Il De Sica demenziale e crudele.

Un’anziana signora si ritrova a dover crescere un orfanello apparso nel suo orto, alla sua morte quell’orfanello finirà in orfanotrofio e, diventato abbastanza grande, quest’ultimo sarà finalmente pronto per affrontare grandi avventure.

Un film per famiglie come ora ne escono a bizzeffe, dove a dirigere però c’è Vittorio De Sica, talento assoluto e artista di un’intelligenza fuori dal comune; uno capace di enfatizzare ogni minuto di quell’ora e mezza di pellicola senza però toglierle quel peso, quell’importanza, sena togliere interesse agli eventi: riuscendo sempre e comunque a sorprendere, riuscendo comunque a gestire e smorzare il peso delle varie situazioni. Se in “Ladri di biciclette” aveva portato quel sentore d’ineluttabile tragicità in uno svolgersi degli eventi esasperato, quasi da film d’azione; qui quel dolciume quasi da diabete è continuamente mitigato da un’ironia demenziale, crudele per come punta a provocare mettendo alla berlina sia i ricchi avari che i miserabili meschini e dal sangue avvelenato.

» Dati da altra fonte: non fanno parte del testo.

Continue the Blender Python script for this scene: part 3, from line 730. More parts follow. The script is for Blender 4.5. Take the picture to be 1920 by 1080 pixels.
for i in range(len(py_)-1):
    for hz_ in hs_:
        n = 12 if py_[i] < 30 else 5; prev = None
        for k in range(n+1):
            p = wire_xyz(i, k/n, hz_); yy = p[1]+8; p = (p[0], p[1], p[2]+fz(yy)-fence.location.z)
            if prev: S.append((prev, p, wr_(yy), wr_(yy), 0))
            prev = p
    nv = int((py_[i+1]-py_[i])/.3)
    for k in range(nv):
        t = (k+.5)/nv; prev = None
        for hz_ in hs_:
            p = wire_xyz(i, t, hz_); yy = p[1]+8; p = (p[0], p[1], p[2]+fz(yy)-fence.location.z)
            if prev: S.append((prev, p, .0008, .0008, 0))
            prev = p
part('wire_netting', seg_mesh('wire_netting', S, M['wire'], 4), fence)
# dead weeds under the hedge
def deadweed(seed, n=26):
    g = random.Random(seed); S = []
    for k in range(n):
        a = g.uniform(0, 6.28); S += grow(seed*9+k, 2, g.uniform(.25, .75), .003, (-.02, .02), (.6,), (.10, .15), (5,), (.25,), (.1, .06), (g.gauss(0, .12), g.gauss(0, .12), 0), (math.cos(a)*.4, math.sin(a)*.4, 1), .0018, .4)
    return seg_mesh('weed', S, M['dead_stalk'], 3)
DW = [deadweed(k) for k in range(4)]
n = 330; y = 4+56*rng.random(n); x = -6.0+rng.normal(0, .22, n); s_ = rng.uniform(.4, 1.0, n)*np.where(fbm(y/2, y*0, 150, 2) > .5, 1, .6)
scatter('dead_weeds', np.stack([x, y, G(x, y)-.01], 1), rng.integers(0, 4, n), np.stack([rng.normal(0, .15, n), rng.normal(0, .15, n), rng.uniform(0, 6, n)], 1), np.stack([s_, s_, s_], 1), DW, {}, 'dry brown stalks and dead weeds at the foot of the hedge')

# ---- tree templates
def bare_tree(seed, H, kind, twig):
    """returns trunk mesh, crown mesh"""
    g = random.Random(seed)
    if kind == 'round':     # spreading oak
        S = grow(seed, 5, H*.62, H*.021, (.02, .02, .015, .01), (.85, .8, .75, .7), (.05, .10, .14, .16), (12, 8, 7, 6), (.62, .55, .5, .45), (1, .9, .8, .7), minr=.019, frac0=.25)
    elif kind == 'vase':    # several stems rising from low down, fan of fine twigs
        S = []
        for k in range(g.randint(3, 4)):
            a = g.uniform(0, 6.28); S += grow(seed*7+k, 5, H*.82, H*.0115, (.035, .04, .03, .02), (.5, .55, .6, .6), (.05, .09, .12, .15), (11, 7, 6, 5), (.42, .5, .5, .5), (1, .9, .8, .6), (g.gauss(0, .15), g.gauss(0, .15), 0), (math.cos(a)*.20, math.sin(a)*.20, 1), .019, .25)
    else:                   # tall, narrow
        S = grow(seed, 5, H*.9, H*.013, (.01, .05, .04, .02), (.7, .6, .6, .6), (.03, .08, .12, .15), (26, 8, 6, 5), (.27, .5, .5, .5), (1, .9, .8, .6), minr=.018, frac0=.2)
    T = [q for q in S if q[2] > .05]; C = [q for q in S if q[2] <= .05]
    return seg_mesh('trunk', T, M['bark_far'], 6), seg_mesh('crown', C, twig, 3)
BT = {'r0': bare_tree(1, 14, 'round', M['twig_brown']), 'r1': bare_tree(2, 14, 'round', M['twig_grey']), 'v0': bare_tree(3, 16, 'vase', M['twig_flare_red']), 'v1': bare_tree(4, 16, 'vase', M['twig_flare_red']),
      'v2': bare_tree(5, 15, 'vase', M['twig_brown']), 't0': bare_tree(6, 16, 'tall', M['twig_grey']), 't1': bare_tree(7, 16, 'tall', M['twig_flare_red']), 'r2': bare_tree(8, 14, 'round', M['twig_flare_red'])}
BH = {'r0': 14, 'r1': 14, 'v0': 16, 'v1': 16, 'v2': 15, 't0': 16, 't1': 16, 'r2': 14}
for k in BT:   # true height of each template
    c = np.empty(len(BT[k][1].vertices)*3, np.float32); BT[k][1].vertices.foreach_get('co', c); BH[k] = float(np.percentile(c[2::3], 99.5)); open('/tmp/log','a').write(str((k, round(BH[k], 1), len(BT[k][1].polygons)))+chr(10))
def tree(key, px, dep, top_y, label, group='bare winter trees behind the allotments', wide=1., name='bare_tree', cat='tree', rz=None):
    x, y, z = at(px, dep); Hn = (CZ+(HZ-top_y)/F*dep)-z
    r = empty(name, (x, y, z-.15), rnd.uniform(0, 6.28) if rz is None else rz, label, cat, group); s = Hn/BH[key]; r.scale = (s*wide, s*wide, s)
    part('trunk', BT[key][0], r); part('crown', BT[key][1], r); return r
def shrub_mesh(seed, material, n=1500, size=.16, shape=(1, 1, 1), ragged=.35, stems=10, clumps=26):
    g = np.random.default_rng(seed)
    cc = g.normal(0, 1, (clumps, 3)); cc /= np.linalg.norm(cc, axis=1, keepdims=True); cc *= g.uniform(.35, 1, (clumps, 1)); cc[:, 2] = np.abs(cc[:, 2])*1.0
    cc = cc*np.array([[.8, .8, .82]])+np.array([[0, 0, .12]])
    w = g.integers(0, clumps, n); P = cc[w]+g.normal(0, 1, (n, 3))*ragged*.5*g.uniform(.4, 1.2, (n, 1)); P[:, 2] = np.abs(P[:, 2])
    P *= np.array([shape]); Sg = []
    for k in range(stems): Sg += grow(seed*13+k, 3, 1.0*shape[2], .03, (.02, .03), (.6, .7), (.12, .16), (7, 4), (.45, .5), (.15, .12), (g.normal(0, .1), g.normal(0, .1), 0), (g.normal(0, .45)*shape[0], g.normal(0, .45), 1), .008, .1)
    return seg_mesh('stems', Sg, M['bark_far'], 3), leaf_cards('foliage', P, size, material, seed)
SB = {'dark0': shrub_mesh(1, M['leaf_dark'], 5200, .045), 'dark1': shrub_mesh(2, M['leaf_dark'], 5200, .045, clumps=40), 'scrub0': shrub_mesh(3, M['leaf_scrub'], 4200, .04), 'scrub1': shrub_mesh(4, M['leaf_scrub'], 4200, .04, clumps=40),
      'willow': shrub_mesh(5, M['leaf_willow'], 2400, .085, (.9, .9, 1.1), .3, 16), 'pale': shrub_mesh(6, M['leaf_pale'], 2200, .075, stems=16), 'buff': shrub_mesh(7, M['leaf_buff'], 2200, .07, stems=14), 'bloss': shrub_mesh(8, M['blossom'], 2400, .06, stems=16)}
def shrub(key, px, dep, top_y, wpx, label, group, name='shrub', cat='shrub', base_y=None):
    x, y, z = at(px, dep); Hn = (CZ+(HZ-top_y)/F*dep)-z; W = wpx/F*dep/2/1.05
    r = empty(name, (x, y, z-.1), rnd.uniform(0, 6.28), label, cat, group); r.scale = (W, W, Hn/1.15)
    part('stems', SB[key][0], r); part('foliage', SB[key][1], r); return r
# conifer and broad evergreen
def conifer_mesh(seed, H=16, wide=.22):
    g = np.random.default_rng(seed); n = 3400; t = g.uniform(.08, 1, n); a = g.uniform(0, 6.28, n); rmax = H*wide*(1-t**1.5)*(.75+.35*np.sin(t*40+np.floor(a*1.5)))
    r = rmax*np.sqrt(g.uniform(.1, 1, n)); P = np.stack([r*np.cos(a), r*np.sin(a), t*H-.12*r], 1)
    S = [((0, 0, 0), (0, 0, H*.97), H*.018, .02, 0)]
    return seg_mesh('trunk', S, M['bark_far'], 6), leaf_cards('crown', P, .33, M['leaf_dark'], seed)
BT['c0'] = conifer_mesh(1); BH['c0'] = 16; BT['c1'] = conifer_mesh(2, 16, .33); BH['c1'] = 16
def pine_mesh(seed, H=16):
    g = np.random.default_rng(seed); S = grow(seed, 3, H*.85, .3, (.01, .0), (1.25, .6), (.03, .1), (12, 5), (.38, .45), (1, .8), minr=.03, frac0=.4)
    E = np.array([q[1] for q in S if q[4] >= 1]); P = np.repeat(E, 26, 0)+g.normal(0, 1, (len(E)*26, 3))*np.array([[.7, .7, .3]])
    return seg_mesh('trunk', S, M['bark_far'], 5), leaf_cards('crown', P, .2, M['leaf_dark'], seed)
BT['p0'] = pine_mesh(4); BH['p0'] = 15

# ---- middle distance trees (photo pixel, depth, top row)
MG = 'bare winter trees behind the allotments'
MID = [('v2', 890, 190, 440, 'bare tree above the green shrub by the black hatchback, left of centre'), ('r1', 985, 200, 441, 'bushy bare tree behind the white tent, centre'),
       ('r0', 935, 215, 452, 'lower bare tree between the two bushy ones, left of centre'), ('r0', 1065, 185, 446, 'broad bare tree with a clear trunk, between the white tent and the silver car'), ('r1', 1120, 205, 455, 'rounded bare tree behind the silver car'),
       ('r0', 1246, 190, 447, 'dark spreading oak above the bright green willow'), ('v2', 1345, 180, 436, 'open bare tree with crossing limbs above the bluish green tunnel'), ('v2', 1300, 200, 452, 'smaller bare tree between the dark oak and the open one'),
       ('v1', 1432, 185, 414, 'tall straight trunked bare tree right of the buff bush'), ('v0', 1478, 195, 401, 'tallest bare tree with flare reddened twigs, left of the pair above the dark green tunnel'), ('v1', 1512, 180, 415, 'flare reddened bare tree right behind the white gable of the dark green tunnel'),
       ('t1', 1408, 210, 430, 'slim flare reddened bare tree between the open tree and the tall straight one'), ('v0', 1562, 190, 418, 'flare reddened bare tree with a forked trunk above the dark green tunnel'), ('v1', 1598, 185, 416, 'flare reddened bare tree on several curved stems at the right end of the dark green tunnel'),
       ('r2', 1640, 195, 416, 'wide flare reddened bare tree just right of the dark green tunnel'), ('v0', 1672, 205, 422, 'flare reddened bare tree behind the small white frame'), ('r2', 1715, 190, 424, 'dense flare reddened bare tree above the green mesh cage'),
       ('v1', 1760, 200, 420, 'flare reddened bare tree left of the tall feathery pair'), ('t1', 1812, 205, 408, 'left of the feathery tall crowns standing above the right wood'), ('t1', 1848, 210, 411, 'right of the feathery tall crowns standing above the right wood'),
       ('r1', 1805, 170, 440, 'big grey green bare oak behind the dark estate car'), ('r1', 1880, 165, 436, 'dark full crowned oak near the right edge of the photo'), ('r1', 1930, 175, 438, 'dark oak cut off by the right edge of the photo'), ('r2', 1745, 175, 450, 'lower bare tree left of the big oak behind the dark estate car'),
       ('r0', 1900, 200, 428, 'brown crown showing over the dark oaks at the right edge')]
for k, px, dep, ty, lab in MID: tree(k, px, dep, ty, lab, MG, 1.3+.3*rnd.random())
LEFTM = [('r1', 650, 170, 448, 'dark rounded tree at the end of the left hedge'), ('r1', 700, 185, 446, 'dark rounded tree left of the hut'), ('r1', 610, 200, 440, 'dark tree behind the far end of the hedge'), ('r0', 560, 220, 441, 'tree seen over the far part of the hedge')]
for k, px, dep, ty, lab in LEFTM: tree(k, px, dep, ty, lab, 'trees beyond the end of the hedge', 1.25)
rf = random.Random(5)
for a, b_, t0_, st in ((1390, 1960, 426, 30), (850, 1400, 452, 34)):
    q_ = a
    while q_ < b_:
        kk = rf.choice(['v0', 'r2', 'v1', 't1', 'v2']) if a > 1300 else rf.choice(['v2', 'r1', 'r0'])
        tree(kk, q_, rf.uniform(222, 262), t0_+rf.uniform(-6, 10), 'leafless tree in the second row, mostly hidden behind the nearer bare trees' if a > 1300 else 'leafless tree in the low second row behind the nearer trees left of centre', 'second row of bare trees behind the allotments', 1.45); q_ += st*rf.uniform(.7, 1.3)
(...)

Un inno a giocare e ad essere giocosi, sembra tutto un’enorme barzelletta, come il villaggio fatto degli avanzi di pattumiera o il fatto che, anche nella piattezza della povertà, si trovano varie figure che senza un minimo d’emancipazione – senza una qualche caratteristica che li possa distinguere dagli altri – non possono vivere. Una trama che ridicolizza tutte quelle precostruzioni mentali che limitano l’individuo più che aprirgli porte: il nero che diventato bianco si accorge di non aver ottenuto niente; quello che fa di tutto per mostrarsi meglio degli altri fino a rendersi conto di aver faticato senza motivo, fino ad impazzire e scappare; la statua che rischia di scatenare una scazzottata perché bella e voluta da tutti, tutti quelli che – per quanto buoni – ci mettono un attimo a diventare avari.

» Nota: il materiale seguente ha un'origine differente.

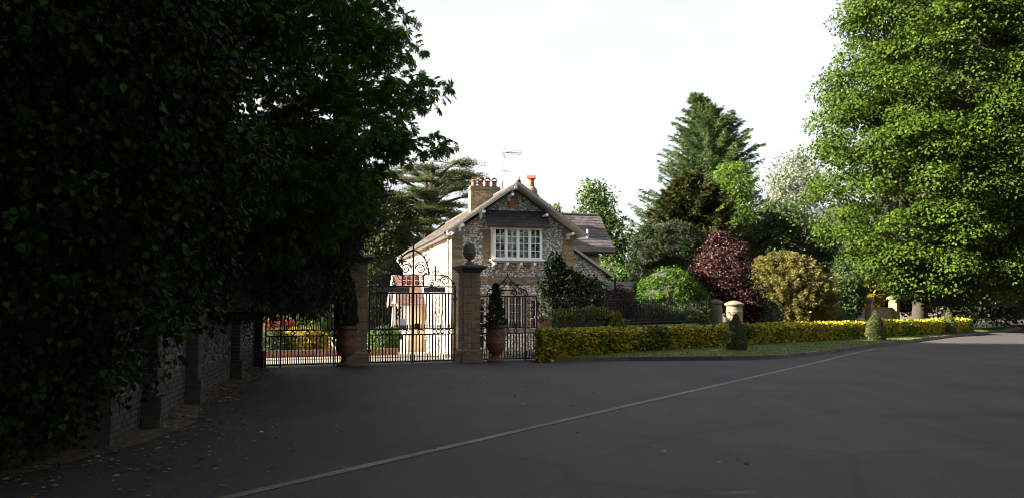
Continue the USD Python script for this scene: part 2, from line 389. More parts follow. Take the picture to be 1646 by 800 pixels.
L_RED = leaf('red_leaf', [(0.10, 0.014, 0.010), (0.18, 0.025, 0.016), (0.13, 0.03, 0.02)], 0.25)
L_HEDGE = leaf('hedge_leaf', [(0.035, 0.07, 0.008), (0.11, 0.13, 0.010), (0.26, 0.235, 0.014), (0.42, 0.35, 0.018), (0.55, 0.45, 0.025)], 0.25,
               patch=[(0.022, 0.052, 0.007), (0.04, 0.08, 0.009), (0.09, 0.12, 0.010), (0.24, 0.23, 0.014)], pscale=0.55)
L_PRIVET = leaf('privet_leaf', [(0.03, 0.055, 0.007), (0.06, 0.09, 0.009), (0.13, 0.135, 0.012), (0.30, 0.26, 0.016)], 0.25)
L_CONE = leaf('box_leaf', [(0.045, 0.06, 0.018), (0.07, 0.085, 0.025), (0.11, 0.11, 0.04)], 0.15)
L_GRASS = leaf('grass_blade', [(0.055, 0.085, 0.008), (0.08, 0.11, 0.010), (0.12, 0.135, 0.02)], 0.2, 0.7, spec=0.05)

# ------------------------------------------------------------------ foliage helpers
KITE = (np.array([[0, 0, 0], [0.36, 0.45, 0.07], [0, 1, 0], [-0.36, 0.45, 0.07]]), np.array([[0, 1, 2], [0, 2, 3]]))
SPRAY = (np.array([[0, 0, 0], [0.13, 0.4, 0.03], [0, 1, -0.08], [-0.13, 0.4, 0.03]]), np.array([[0, 1, 2], [0, 2, 3]]))
HEART = (np.array([[0, 0, 0], [0.36, 0.05, 0.05], [0.46, 0.42, 0.07], [0, 1, -0.08], [-0.46, 0.42, 0.07], [-0.36, 0.05, 0.05]]), np.array([[0, 1, 2], [0, 2, 3], [0, 3, 4], [0, 4, 5]]))


def palm():
    vs, fs = [], []
    for k, a in enumerate(np.radians([-100, -62, -30, 0, 30, 62, 100])):
        ln = (0.55, 0.8, 0.95, 1.0, 0.95, 0.8, 0.55)[k]
        c, s = math.cos(a), math.sin(a)
        kv = np.array([[0, 0, 0], [0.15 * ln, 0.62 * ln, 0.02], [0, ln, -0.16], [-0.15 * ln, 0.62 * ln, 0.02]])
        vs.append(np.stack([kv[:, 0] * c + kv[:, 1] * s, kv[:, 1] * c - kv[:, 0] * s, kv[:, 2]], 1))
        fs.append(np.array([[0, 1, 2], [0, 2, 3]]) + 4 * k)
    return np.vstack(vs), np.vstack(fs)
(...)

E poi ci sono quelle sequenze, quei pugni nell’occhio che sanno dare i grandi artisti, la scena del treno ad esempio o quella dell’inseguimento tra gli angeli per dirne un’altra. Una storia comunque che non vuole mai buttarla sul dramma anzi, al massimo, di quella cattiveria che spesso i personaggi si concedono, ne viene fuori un ritratto ridicolo, ironico, di un’ironia che ancora adesso fa scompisciare.